** START Provided material **

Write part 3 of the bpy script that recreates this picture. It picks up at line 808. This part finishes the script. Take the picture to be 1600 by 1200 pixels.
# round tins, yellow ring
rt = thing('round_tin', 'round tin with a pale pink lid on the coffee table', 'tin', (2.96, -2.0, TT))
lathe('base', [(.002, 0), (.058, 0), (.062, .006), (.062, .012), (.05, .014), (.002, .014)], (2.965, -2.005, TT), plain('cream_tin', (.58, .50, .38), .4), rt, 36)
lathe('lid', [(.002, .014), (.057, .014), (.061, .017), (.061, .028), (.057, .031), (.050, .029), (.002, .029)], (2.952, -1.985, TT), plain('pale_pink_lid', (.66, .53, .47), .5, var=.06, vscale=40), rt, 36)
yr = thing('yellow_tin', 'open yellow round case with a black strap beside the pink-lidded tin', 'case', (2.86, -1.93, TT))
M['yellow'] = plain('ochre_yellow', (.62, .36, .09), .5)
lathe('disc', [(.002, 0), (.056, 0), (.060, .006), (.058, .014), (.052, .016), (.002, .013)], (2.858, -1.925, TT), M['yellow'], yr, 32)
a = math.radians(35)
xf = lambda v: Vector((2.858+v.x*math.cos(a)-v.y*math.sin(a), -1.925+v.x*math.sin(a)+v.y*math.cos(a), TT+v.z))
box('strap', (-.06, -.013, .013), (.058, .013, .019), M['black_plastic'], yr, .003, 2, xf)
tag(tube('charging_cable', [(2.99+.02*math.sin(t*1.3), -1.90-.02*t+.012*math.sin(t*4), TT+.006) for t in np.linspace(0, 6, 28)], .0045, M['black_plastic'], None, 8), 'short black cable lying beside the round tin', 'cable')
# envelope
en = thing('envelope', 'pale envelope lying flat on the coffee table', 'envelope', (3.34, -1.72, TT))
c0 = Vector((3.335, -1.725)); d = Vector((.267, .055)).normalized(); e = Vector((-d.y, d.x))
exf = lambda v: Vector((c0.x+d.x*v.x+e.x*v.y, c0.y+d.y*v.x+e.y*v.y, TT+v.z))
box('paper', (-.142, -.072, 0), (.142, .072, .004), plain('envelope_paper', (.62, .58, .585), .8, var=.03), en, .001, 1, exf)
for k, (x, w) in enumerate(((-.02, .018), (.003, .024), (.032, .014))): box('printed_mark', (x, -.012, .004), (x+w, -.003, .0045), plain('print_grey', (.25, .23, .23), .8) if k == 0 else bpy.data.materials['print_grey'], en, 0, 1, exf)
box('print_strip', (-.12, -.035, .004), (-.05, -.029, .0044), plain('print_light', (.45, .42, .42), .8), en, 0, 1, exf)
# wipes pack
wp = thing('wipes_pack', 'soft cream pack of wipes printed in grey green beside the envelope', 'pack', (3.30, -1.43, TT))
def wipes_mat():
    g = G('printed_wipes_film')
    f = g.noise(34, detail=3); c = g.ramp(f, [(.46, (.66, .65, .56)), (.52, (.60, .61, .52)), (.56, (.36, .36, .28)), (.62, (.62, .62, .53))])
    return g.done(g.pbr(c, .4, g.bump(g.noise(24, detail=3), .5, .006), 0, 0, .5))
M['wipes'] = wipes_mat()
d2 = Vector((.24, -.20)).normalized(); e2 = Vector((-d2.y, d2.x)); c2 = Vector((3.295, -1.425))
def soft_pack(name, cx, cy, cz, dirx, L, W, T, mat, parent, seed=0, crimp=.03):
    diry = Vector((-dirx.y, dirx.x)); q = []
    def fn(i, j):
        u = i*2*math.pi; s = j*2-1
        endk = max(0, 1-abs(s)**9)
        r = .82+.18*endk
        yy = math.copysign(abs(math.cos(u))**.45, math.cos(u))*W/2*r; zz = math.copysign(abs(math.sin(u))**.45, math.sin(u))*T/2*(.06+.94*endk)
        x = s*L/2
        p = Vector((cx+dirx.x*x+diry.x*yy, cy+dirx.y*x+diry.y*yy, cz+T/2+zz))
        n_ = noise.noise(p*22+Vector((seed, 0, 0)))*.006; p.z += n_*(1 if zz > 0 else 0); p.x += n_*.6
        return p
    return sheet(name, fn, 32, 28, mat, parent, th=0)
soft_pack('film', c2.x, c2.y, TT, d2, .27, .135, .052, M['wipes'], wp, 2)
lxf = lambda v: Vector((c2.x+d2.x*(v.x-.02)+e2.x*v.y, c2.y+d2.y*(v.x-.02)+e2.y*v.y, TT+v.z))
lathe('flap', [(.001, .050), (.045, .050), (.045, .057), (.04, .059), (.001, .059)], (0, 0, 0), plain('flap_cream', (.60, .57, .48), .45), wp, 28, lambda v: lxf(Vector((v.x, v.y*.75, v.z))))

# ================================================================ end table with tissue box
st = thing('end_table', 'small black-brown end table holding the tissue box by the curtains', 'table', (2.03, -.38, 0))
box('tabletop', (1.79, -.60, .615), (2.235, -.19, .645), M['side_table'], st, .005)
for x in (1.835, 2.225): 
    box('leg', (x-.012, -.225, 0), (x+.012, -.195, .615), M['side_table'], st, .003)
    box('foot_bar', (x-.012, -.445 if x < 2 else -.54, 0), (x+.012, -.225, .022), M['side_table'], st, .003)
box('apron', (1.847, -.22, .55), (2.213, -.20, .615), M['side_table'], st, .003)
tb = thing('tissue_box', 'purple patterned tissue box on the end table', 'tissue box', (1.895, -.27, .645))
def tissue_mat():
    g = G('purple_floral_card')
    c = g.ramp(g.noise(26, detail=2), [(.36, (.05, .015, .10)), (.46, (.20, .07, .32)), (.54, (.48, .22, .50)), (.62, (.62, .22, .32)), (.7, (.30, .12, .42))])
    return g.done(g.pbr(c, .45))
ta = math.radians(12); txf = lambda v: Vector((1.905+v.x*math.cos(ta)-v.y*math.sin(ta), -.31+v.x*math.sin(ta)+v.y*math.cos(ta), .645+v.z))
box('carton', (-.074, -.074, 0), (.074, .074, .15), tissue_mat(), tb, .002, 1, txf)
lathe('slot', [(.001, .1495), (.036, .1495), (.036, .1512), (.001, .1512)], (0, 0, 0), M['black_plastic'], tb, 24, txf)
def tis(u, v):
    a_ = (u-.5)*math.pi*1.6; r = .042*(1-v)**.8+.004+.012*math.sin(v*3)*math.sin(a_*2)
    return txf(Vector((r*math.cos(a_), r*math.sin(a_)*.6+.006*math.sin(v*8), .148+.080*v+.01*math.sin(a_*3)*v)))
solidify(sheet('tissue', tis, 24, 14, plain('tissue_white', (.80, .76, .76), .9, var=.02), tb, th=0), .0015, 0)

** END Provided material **

Task to carry out =>
Write out all the data again, exactly as it appears.

Task solution =>
Write part 3 of the bpy script that recreates this picture. It picks up at line 808. This part finishes the script. Take the picture to be 1600 by 1200 pixels.
# round tins, yellow ring
rt = thing('round_tin', 'round tin with a pale pink lid on the coffee table', 'tin', (2.96, -2.0, TT))
lathe('base', [(.002, 0), (.058, 0), (.062, .006), (.062, .012), (.05, .014), (.002, .014)], (2.965, -2.005, TT), plain('cream_tin', (.58, .50, .38), .4), rt, 36)
lathe('lid', [(.002, .014), (.057, .014), (.061, .017), (.061, .028), (.057, .031), (.050, .029), (.002, .029)], (2.952, -1.985, TT), plain('pale_pink_lid', (.66, .53, .47), .5, var=.06, vscale=40), rt, 36)
yr = thing('yellow_tin', 'open yellow round case with a black strap beside the pink-lidded tin', 'case', (2.86, -1.93, TT))
M['yellow'] = plain('ochre_yellow', (.62, .36, .09), .5)
lathe('disc', [(.002, 0), (.056, 0), (.060, .006), (.058, .014), (.052, .016), (.002, .013)], (2.858, -1.925, TT), M['yellow'], yr, 32)
a = math.radians(35)
xf = lambda v: Vector((2.858+v.x*math.cos(a)-v.y*math.sin(a), -1.925+v.x*math.sin(a)+v.y*math.cos(a), TT+v.z))
box('strap', (-.06, -.013, .013), (.058, .013, .019), M['black_plastic'], yr, .003, 2, xf)
tag(tube('charging_cable', [(2.99+.02*math.sin(t*1.3), -1.90-.02*t+.012*math.sin(t*4), TT+.006) for t in np.linspace(0, 6, 28)], .0045, M['black_plastic'], None, 8), 'short black cable lying beside the round tin', 'cable')
# envelope
en = thing('envelope', 'pale envelope lying flat on the coffee table', 'envelope', (3.34, -1.72, TT))
c0 = Vector((3.335, -1.725)); d = Vector((.267, .055)).normalized(); e = Vector((-d.y, d.x))
exf = lambda v: Vector((c0.x+d.x*v.x+e.x*v.y, c0.y+d.y*v.x+e.y*v.y, TT+v.z))
box('paper', (-.142, -.072, 0), (.142, .072, .004), plain('envelope_paper', (.62, .58, .585), .8, var=.03), en, .001, 1, exf)
for k, (x, w) in enumerate(((-.02, .018), (.003, .024), (.032, .014))): box('printed_mark', (x, -.012, .004), (x+w, -.003, .0045), plain('print_grey', (.25, .23, .23), .8) if k == 0 else bpy.data.materials['print_grey'], en, 0, 1, exf)
box('print_strip', (-.12, -.035, .004), (-.05, -.029, .0044), plain('print_light', (.45, .42, .42), .8), en, 0, 1, exf)
# wipes pack
wp = thing('wipes_pack', 'soft cream pack of wipes printed in grey green beside the envelope', 'pack', (3.30, -1.43, TT))
def wipes_mat():
    g = G('printed_wipes_film')
    f = g.noise(34, detail=3); c = g.ramp(f, [(.46, (.66, .65, .56)), (.52, (.60, .61, .52)), (.56, (.36, .36, .28)), (.62, (.62, .62, .53))])
    return g.done(g.pbr(c, .4, g.bump(g.noise(24, detail=3), .5, .006), 0, 0, .5))
M['wipes'] = wipes_mat()
d2 = Vector((.24, -.20)).normalized(); e2 = Vector((-d2.y, d2.x)); c2 = Vector((3.295, -1.425))
def soft_pack(name, cx, cy, cz, dirx, L, W, T, mat, parent, seed=0, crimp=.03):
    diry = Vector((-dirx.y, dirx.x)); q = []
    def fn(i, j):
        u = i*2*math.pi; s = j*2-1
        endk = max(0, 1-abs(s)**9)
        r = .82+.18*endk
        yy = math.copysign(abs(math.cos(u))**.45, math.cos(u))*W/2*r; zz = math.copysign(abs(math.sin(u))**.45, math.sin(u))*T/2*(.06+.94*endk)
        x = s*L/2
        p = Vector((cx+dirx.x*x+diry.x*yy, cy+dirx.y*x+diry.y*yy, cz+T/2+zz))
        n_ = noise.noise(p*22+Vector((seed, 0, 0)))*.006; p.z += n_*(1 if zz > 0 else 0); p.x += n_*.6
        return p
    return sheet(name, fn, 32, 28, mat, parent, th=0)
soft_pack('film', c2.x, c2.y, TT, d2, .27, .135, .052, M['wipes'], wp, 2)
lxf = lambda v: Vector((c2.x+d2.x*(v.x-.02)+e2.x*v.y, c2.y+d2.y*(v.x-.02)+e2.y*v.y, TT+v.z))
lathe('flap', [(.001, .050), (.045, .050), (.045, .057), (.04, .059), (.001, .059)], (0, 0, 0), plain('flap_cream', (.60, .57, .48), .45), wp, 28, lambda v: lxf(Vector((v.x, v.y*.75, v.z))))

# ================================================================ end table with tissue box
st = thing('end_table', 'small black-brown end table holding the tissue box by the curtains', 'table', (2.03, -.38, 0))
box('tabletop', (1.79, -.60, .615), (2.235, -.19, .645), M['side_table'], st, .005)
for x in (1.835, 2.225): 
    box('leg', (x-.012, -.225, 0), (x+.012, -.195, .615), M['side_table'], st, .003)
    box('foot_bar', (x-.012, -.445 if x < 2 else -.54, 0), (x+.012, -.225, .022), M['side_table'], st, .003)
box('apron', (1.847, -.22, .55), (2.213, -.20, .615), M['side_table'], st, .003)
tb = thing('tissue_box', 'purple patterned tissue box on the end table', 'tissue box', (1.895, -.27, .645))
def tissue_mat():
    g = G('purple_floral_card')
    c = g.ramp(g.noise(26, detail=2), [(.36, (.05, .015, .10)), (.46, (.20, .07, .32)), (.54, (.48, .22, .50)), (.62, (.62, .22, .32)), (.7, (.30, .12, .42))])
    return g.done(g.pbr(c, .45))
ta = math.radians(12); txf = lambda v: Vector((1.905+v.x*math.cos(ta)-v.y*math.sin(ta), -.31+v.x*math.sin(ta)+v.y*math.cos(ta), .645+v.z))
box('carton', (-.074, -.074, 0), (.074, .074, .15), tissue_mat(), tb, .002, 1, txf)
lathe('slot', [(.001, .1495), (.036, .1495), (.036, .1512), (.001, .1512)], (0, 0, 0), M['black_plastic'], tb, 24, txf)
def tis(u, v):
    a_ = (u-.5)*math.pi*1.6; r = .042*(1-v)**.8+.004+.012*math.sin(v*3)*math.sin(a_*2)
    return txf(Vector((r*math.cos(a_), r*math.sin(a_)*.6+.006*math.sin(v*8), .148+.080*v+.01*math.sin(a_*3)*v)))
solidify(sheet('tissue', tis, 24, 14, plain('tissue_white', (.80, .76, .76), .9, var=.02), tb, th=0), .0015, 0)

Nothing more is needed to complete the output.